Elinor Donahue is best known for her pivotal role in American TV hit sitcom “Father Knows Best”, but her career didn’t end when the show did, she went on to shine both on screen and off.
The Washington-born actress is now 86 years old and most recently had a guest role in long-running soap opera “The Young and the Restless”.
As elder daughter Betty ‘Princess’ Anderson on “Father Knows Best”, Elinor was a central character to the show which portrayed a middle-class family living an idyllic all-American life in the Midwest.
The show started on the radio in 1949 and aired every Thursday until 1954. It was then picked up by CBS for television keeping only actor Robert Young from the radio show who played dad Jim Anderson.
During her six years with the hit show, which at its height was in the top ten most watched American TV shows, Elinor also appeared in “Crossroads” and in the “George Burns and Gracie Allen Show.”
Her schedule was hectic and she once admitted that she didn’t have time to watch the show back.

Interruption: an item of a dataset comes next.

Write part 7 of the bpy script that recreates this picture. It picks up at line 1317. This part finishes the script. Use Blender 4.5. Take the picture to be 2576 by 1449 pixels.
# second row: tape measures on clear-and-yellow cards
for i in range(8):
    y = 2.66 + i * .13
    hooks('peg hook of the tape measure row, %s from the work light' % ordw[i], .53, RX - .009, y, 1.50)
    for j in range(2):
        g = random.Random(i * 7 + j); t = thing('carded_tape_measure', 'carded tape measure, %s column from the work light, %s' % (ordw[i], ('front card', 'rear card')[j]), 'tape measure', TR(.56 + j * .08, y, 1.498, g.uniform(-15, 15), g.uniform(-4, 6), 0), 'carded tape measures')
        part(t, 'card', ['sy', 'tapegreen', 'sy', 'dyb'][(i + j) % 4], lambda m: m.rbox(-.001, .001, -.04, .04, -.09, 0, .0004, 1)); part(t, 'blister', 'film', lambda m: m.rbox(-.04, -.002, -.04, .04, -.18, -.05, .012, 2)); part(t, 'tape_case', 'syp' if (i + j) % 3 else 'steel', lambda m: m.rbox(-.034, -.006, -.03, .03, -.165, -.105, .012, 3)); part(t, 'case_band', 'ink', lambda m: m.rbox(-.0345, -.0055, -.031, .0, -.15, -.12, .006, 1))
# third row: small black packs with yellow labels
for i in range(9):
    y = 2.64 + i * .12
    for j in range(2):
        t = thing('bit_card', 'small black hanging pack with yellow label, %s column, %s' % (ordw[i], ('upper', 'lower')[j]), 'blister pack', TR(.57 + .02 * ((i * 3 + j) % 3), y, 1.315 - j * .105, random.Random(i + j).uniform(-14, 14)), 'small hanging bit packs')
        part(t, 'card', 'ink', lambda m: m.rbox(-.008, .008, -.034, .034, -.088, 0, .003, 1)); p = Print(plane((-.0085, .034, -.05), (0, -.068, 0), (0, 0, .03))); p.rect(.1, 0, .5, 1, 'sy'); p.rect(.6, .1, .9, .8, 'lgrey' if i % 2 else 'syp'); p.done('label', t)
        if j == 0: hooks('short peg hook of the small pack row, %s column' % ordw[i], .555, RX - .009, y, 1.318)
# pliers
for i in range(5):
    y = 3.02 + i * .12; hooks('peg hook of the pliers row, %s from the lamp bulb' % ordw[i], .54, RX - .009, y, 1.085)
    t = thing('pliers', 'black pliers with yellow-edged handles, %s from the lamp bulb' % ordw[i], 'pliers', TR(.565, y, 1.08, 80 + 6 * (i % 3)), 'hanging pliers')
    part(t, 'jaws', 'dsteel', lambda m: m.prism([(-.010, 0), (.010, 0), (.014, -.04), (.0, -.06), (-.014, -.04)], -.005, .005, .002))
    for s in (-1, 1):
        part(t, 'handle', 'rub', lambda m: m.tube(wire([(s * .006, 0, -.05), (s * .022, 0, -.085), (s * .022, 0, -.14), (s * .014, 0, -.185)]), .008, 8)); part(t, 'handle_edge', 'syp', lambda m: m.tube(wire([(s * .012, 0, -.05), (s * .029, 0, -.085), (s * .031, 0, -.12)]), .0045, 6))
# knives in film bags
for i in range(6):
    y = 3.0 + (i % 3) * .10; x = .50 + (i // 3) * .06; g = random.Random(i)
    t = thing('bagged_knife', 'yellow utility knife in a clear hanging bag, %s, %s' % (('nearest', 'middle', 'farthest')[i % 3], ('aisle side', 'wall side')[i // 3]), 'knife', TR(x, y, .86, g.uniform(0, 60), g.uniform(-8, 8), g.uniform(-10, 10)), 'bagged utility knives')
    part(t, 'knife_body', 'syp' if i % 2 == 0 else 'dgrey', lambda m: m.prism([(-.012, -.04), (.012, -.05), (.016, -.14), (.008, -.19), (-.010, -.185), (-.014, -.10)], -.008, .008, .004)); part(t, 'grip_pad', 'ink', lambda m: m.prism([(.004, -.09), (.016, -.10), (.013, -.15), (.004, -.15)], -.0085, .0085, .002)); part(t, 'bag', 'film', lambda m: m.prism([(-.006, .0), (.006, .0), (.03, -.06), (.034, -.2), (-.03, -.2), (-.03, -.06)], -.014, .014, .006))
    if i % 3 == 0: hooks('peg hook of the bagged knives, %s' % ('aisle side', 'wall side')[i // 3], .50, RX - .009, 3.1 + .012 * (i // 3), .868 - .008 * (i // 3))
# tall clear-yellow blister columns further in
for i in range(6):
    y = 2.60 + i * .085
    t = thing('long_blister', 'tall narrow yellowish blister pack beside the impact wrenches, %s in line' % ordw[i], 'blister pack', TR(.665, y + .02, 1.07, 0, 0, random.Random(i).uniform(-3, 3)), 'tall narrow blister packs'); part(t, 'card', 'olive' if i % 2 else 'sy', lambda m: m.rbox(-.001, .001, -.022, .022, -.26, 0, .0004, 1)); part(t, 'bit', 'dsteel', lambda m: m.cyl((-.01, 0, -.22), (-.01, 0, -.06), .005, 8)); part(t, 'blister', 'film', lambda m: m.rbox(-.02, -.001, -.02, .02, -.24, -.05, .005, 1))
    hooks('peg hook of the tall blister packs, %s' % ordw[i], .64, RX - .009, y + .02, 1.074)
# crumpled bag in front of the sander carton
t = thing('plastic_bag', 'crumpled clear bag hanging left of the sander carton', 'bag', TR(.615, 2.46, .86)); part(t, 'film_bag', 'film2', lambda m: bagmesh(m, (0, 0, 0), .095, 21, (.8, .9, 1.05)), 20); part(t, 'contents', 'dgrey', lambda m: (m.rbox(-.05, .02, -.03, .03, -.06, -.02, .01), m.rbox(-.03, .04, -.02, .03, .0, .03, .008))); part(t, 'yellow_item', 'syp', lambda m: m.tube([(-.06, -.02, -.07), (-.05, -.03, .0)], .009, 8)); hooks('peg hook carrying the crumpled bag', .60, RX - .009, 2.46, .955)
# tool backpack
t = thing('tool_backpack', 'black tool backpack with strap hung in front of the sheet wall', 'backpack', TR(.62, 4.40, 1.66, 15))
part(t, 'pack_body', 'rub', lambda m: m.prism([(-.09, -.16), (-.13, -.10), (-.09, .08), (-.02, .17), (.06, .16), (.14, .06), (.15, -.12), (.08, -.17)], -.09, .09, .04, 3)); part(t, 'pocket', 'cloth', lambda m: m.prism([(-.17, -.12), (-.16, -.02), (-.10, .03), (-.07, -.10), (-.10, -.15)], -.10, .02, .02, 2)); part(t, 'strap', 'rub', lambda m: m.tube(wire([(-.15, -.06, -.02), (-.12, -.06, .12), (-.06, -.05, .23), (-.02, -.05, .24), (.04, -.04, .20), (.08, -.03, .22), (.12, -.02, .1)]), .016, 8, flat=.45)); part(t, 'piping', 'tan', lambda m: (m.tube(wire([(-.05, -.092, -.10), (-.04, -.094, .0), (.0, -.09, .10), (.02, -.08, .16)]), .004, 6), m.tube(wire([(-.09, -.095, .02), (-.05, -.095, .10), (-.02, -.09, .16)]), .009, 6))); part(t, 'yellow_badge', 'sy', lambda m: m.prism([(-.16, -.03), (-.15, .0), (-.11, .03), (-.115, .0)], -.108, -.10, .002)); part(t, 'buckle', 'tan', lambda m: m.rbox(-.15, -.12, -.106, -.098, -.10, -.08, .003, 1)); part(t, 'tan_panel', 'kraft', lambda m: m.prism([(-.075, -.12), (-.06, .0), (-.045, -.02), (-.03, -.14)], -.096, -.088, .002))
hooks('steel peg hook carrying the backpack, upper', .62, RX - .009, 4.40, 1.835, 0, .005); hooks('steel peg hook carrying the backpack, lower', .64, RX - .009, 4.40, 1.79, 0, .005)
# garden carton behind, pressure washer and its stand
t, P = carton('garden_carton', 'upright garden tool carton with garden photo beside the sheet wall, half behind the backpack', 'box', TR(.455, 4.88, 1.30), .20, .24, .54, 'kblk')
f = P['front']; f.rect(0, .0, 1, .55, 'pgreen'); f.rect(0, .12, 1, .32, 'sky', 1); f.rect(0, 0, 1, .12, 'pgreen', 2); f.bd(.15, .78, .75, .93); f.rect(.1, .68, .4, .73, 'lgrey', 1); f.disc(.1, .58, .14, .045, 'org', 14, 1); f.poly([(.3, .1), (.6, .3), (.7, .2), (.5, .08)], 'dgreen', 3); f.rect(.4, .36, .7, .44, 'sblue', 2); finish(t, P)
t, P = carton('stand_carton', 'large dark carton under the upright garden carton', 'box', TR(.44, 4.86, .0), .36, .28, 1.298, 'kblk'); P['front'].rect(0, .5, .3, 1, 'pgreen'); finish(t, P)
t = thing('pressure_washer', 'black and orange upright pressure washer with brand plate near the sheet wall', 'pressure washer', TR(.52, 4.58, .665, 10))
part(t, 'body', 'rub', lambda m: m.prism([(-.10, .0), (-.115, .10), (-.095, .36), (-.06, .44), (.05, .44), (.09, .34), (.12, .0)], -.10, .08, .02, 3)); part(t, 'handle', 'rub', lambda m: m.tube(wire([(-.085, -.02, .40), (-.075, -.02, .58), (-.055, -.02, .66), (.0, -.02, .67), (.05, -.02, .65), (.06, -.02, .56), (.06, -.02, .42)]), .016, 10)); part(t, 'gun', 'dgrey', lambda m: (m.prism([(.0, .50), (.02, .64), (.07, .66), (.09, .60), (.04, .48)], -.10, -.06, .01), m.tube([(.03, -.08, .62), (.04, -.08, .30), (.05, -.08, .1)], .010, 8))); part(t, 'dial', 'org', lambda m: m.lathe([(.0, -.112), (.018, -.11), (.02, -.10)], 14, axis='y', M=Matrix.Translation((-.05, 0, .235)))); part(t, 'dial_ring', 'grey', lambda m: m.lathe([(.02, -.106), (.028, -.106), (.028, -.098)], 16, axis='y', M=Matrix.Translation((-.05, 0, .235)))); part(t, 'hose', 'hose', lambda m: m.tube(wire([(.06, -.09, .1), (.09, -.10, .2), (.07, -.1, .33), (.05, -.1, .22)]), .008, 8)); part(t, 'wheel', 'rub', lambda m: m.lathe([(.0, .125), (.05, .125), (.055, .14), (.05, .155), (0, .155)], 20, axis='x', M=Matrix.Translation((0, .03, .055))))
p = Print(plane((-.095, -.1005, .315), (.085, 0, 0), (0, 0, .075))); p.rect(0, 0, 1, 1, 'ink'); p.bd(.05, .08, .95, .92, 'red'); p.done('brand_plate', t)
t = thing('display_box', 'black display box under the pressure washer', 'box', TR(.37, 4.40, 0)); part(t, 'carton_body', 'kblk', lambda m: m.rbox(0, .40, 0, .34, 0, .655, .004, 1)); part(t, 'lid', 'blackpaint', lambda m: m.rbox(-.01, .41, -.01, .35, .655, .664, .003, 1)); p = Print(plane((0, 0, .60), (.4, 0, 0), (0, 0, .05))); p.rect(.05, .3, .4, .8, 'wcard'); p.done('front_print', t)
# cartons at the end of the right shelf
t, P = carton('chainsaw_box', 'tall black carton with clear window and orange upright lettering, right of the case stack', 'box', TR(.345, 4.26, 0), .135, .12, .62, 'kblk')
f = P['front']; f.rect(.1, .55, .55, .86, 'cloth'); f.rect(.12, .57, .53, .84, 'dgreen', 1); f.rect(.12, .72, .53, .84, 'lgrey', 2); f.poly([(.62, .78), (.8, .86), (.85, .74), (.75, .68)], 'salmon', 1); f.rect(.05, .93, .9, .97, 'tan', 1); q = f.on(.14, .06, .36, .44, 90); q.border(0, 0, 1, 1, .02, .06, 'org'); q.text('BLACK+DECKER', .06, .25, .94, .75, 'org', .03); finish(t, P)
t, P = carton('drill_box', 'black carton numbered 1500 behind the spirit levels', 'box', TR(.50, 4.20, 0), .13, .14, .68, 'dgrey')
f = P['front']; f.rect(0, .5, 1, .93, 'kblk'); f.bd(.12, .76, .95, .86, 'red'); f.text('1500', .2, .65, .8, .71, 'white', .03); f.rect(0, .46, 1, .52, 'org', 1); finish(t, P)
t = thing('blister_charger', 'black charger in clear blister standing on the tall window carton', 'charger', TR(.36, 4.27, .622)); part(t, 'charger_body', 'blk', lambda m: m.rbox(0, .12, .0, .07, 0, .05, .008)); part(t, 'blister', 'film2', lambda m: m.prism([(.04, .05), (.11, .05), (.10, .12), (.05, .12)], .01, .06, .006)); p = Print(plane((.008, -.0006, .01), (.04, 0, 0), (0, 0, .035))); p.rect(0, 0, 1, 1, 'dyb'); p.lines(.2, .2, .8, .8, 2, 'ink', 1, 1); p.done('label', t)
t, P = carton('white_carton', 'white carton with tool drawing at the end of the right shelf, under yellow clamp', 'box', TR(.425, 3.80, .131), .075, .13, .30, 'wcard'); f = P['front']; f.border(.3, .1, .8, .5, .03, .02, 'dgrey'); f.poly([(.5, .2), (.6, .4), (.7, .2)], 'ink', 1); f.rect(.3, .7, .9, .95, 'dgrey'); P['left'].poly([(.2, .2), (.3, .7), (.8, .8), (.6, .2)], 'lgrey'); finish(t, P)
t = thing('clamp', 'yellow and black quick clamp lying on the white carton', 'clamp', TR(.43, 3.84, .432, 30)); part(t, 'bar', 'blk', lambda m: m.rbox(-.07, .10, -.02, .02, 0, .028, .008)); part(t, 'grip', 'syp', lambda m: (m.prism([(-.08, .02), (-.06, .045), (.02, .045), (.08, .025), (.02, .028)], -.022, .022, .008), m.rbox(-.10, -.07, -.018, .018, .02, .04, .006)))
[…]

“By the time we’d get home at night and have our dinner, we’d be getting ready to learn our lines, go to sleep to get up and do it again. So, I never saw the show,” she told Closer.
Born in Tacoma in 1937 she eventually became the main breadwinner of the household when her career took off in her teenage years appearing in movies Love is Better than Ever, starring Elizabeth Taylor and Girls Town.
As Elinor was still a child and living in California she had to have an adult on set with her at all times so because her father was out of the picture and her mom worked full-time her mom Doris gave up her job.
After “Father Knows Best” ended Elinor went on to appear in “The Andy Griffith Show”, “Dr Kildare”, “Star Trek” and “Mork & Mindy.”
In all the 86-year-old screen legend has appeared in more than 70 TV shows as well as movies such as Winter Wonderland and Pretty Woman.
Elinor married her first husband when she was 19 years old and admitted that she hoped if she got married and had a baby she would become a grown up.